* GOAL
Each line that follows is to be retyped exactly.

* GIVEN DATA
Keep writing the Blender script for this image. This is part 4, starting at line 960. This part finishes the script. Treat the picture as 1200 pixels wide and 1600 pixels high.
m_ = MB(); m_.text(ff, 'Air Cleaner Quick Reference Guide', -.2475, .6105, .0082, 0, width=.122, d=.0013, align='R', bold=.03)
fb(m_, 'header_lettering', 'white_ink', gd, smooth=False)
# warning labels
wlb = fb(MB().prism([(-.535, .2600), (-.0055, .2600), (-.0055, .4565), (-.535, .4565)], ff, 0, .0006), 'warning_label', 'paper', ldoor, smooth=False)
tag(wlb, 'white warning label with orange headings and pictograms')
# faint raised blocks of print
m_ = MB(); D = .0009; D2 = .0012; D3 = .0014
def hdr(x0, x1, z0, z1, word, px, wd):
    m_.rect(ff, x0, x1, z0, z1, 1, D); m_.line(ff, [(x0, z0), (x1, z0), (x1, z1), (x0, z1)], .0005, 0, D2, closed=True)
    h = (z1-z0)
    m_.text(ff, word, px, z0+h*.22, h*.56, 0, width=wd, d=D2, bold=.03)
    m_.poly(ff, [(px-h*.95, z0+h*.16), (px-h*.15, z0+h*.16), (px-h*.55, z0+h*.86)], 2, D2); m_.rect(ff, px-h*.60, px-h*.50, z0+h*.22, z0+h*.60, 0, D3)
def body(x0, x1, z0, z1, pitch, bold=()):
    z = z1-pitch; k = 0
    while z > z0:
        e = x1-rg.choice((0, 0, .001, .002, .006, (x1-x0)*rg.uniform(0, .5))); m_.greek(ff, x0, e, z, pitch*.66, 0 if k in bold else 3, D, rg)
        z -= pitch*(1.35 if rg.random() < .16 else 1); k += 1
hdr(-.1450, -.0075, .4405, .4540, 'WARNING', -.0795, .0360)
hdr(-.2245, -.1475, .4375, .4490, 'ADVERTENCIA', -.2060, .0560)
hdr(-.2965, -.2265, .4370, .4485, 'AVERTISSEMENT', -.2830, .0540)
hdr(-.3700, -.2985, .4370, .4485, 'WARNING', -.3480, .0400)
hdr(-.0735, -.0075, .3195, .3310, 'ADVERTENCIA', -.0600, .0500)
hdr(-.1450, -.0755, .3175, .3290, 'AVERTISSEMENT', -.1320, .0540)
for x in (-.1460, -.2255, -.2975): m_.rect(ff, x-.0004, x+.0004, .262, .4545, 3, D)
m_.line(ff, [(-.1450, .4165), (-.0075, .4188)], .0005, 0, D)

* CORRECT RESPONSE
Keep writing the Blender script for this image. This is part 4, starting at line 960. This part finishes the script. Treat the picture as 1200 pixels wide and 1600 pixels high.
m_ = MB(); m_.text(ff, 'Air Cleaner Quick Reference Guide', -.2475, .6105, .0082, 0, width=.122, d=.0013, align='R', bold=.03)
fb(m_, 'header_lettering', 'white_ink', gd, smooth=False)
# warning labels
wlb = fb(MB().prism([(-.535, .2600), (-.0055, .2600), (-.0055, .4565), (-.535, .4565)], ff, 0, .0006), 'warning_label', 'paper', ldoor, smooth=False)
tag(wlb, 'white warning label with orange headings and pictograms')
# faint raised blocks of print
m_ = MB(); D = .0009; D2 = .0012; D3 = .0014
def hdr(x0, x1, z0, z1, word, px, wd):
    m_.rect(ff, x0, x1, z0, z1, 1, D); m_.line(ff, [(x0, z0), (x1, z0), (x1, z1), (x0, z1)], .0005, 0, D2, closed=True)
    h = (z1-z0)
    m_.text(ff, word, px, z0+h*.22, h*.56, 0, width=wd, d=D2, bold=.03)
    m_.poly(ff, [(px-h*.95, z0+h*.16), (px-h*.15, z0+h*.16), (px-h*.55, z0+h*.86)], 2, D2); m_.rect(ff, px-h*.60, px-h*.50, z0+h*.22, z0+h*.60, 0, D3)
def body(x0, x1, z0, z1, pitch, bold=()):
    z = z1-pitch; k = 0
    while z > z0:
        e = x1-rg.choice((0, 0, .001, .002, .006, (x1-x0)*rg.uniform(0, .5))); m_.greek(ff, x0, e, z, pitch*.66, 0 if k in bold else 3, D, rg)
        z -= pitch*(1.35 if rg.random() < .16 else 1); k += 1
hdr(-.1450, -.0075, .4405, .4540, 'WARNING', -.0795, .0360)
hdr(-.2245, -.1475, .4375, .4490, 'ADVERTENCIA', -.2060, .0560)
hdr(-.2965, -.2265, .4370, .4485, 'AVERTISSEMENT', -.2830, .0540)
hdr(-.3700, -.2985, .4370, .4485, 'WARNING', -.3480, .0400)
hdr(-.0735, -.0075, .3195, .3310, 'ADVERTENCIA', -.0600, .0500)
hdr(-.1450, -.0755, .3175, .3290, 'AVERTISSEMENT', -.1320, .0540)
for x in (-.1460, -.2255, -.2975): m_.rect(ff, x-.0004, x+.0004, .262, .4545, 3, D)
m_.line(ff, [(-.1450, .4165), (-.0075, .4188)], .0005, 0, D)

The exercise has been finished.